Die römischen Ausgrabungen von Nora am Capo di Pula
Nora – antiker Ankerplatz
Am Capo di Pula ankern wir vor den teilweise versunkenen Ruinen der antiken Stadt Nora. Nora ist eine phönizische Gründung aus dem 9. Jahrhundert vor Christus. In der geschützten Bucht vor der markanten Halbinsel ankerten schon viele. Die Phönizier, die Punier, die Römer und nun – viele Generationen später – wir.
Nora war in römischer Zeit eines der bedeutendsten Handelszentren im Mittelmeerraum, aber mit dem Niedergang des römischen Imperiums verlor die Stadt rasch an Bedeutung, wurde im 4. oder 5. Jahrhundert aufgegeben und schließlich im 19. Jahrhundert wiederentdeckt. Im Lauf der Zeit sind Teile der Halbinsel im Meer versunken so befinden sich insbesondere die alten Hafenanlagen heute unter Wasser. Nora wird noch immer archäologisch erforscht und die Ausgrabungen dauern an. Höchst spannend! Die Besichtigung von Nora ist in nur kleinen Gruppen unter der Führung von Archäologen möglich. Da bin ich dabei.
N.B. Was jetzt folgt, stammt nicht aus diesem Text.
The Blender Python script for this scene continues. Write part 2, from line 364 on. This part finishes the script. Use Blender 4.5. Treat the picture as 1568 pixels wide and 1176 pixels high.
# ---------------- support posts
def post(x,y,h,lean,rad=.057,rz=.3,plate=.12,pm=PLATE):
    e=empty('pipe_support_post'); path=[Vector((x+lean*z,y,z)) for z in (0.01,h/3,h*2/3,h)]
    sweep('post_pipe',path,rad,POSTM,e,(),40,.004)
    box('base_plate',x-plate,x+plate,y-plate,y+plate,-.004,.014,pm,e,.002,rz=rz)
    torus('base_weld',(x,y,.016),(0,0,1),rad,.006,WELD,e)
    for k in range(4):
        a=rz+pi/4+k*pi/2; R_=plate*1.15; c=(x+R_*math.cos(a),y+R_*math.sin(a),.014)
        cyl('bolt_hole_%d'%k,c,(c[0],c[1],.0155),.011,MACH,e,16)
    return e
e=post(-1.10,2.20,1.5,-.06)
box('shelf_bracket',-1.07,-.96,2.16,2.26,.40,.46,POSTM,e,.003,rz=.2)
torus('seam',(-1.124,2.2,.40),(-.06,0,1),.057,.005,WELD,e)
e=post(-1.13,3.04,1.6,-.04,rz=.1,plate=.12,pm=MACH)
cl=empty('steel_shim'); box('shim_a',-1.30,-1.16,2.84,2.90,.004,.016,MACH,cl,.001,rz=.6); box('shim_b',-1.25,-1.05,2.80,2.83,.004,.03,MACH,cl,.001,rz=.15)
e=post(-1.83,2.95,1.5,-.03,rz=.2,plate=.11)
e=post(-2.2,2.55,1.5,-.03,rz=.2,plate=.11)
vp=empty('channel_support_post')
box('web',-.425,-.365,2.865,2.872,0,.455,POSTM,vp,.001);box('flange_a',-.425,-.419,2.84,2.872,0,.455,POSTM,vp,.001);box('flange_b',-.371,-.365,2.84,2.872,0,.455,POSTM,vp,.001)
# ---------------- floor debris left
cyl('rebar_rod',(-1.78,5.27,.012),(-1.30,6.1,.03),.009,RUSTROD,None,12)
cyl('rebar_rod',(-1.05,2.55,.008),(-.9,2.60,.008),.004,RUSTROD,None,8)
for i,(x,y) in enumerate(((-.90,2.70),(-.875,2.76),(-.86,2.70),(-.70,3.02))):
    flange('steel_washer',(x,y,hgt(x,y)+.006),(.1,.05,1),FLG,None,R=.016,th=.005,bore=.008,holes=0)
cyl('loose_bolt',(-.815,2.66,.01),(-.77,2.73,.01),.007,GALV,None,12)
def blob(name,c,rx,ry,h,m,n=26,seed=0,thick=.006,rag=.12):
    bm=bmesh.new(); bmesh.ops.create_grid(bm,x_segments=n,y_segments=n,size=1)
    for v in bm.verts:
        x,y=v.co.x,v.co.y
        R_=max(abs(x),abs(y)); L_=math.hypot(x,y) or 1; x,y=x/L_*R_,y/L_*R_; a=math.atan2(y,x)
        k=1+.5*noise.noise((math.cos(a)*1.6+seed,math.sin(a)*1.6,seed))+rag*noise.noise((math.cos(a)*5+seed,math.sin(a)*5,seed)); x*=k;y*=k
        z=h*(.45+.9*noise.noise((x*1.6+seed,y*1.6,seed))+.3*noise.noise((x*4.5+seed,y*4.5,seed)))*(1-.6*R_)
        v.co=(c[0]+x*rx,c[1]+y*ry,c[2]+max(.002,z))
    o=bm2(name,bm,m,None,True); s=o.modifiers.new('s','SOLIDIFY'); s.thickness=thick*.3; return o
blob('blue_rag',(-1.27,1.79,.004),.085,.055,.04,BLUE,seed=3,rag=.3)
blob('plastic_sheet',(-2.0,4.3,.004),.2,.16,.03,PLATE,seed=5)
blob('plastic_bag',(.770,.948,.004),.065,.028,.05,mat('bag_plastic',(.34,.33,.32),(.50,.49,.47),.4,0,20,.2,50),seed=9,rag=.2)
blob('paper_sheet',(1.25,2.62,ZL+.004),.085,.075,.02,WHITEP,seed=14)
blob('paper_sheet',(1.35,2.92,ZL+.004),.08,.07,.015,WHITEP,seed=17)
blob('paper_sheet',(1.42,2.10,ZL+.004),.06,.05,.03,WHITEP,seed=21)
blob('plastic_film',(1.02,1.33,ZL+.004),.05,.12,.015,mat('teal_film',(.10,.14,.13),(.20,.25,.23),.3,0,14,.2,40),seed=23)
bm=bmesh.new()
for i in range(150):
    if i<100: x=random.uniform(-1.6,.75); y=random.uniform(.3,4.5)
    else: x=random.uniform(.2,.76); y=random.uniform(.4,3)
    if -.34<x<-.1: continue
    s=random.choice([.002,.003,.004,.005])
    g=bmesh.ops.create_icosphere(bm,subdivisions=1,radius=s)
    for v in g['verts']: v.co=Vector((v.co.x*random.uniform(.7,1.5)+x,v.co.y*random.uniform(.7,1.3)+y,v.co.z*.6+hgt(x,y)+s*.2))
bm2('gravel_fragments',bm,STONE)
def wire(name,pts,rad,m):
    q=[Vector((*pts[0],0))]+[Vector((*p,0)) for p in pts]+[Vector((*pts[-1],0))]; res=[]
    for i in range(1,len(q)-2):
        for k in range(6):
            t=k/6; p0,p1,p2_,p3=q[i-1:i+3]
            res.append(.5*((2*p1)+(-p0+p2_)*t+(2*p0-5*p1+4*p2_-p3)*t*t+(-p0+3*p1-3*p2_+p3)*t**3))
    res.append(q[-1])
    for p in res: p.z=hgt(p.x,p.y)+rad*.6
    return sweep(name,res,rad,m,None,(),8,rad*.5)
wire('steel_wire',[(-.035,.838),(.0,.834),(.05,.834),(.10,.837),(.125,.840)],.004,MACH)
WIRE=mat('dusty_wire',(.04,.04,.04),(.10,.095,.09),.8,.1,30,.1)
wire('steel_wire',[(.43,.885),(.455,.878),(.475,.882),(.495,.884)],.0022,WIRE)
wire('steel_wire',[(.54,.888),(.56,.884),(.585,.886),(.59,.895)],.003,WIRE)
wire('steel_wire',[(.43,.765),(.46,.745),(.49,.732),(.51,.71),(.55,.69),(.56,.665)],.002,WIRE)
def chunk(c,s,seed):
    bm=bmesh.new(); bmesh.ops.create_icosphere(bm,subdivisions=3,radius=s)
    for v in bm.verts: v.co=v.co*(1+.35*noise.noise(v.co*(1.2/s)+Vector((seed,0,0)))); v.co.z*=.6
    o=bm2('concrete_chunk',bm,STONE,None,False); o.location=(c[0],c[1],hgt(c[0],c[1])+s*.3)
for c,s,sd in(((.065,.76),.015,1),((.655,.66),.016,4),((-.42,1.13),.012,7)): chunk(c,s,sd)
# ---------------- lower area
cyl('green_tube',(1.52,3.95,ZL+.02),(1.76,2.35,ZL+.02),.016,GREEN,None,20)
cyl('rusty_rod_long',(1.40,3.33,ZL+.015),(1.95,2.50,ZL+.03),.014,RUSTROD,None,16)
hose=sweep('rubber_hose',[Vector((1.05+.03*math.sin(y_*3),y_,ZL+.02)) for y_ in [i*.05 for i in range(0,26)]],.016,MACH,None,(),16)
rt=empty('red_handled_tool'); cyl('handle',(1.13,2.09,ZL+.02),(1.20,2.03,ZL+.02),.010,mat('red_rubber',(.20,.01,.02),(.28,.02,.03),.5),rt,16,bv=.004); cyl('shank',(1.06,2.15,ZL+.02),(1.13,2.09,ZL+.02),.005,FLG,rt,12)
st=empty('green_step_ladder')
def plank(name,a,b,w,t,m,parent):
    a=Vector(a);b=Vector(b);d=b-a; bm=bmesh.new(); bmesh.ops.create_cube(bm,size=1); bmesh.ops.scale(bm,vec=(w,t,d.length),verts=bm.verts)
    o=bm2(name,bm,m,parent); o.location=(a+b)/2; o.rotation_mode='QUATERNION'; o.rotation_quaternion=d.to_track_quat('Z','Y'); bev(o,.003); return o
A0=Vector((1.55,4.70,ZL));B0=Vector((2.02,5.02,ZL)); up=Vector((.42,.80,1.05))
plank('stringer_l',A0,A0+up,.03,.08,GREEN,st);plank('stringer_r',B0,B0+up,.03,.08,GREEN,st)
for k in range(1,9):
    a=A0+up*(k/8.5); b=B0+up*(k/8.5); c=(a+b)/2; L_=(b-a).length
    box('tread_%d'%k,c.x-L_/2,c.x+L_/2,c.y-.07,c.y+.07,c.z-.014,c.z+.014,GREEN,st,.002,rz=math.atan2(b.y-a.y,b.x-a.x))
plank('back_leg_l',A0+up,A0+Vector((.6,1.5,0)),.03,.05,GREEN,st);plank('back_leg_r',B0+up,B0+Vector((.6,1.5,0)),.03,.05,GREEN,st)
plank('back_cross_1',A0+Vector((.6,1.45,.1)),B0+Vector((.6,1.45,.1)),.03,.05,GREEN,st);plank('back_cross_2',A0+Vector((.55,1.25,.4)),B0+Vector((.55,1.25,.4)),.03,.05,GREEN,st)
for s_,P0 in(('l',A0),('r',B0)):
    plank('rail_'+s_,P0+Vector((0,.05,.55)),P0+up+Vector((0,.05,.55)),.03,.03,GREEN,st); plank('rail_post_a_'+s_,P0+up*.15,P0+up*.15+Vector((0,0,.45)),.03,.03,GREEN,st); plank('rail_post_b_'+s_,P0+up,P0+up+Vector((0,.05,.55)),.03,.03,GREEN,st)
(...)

Für mich ist der Besuch von Nora eines der eindrucksvollsten Erlebnisse der bisherigen Reise. Die verglichen mit Pompei oder anderen antiken Stätten relativ unbekannte Ausgrabung erlebe ich hautnah und ohne Touristenmassen. In der kleinen Gruppe wandere ich auf den alten Straßen und Wegen durch die antiken Gebäude, nur ab und zu durch zurückhaltende Holzstege ergänzt. Man darf betasten, befühlen, berühren.
Im Juli findet im antiken Theater das Festival „La Notte dei Poeti“ (mehr dazu…) statt. Leider ist das Festival gerade vorbei als wir ankommen. Sehr schade, da wäre ich gerne hingegangen.
Die Madonna del Mare di Nora hat Geburtstag
Rechtzeitig da sind wir zum Fest der Schutzheiligen von Pula, der Madonna del Mare. Vor der mittelalterlichen Wallfahrtskirche sind unter freiem Himmel lange Tafeln aufgebaut. Es gibt gegrillten Fisch, Fleisch, Würste – wie in Villariba aus der Werbung. Nach dem Gottesdienst spielt eine Band auf, das ganze Dorf ist auf den Beinen.
Der Sommer ist da: Porto Zafferano
Westwärts
Mit Kurs West bummeln wir entlang der Küste. In kleinen Etappen erkunden wir die Ankerplätze des Südens bis nach Portopino. Wir baden, lesen, genießen.
Immer wieder ziehen Gewitterfronten über uns hinweg. Selbst jetzt, Anfang August, will sich einfach kein stabiles Sommerwetter einstellen. Es ist wie verhext. Nach einigen schönen Tagen, erneut Gewitter mit Sturmböen, Regen, Wind.
Auf nach Menorca
Von Portopino segeln wir zur vorgelagerten Isola di San Pietro. Von hier aus sind es nur knapp 200 Seemeilen nach Menorca, unserem Nächsten Ziel.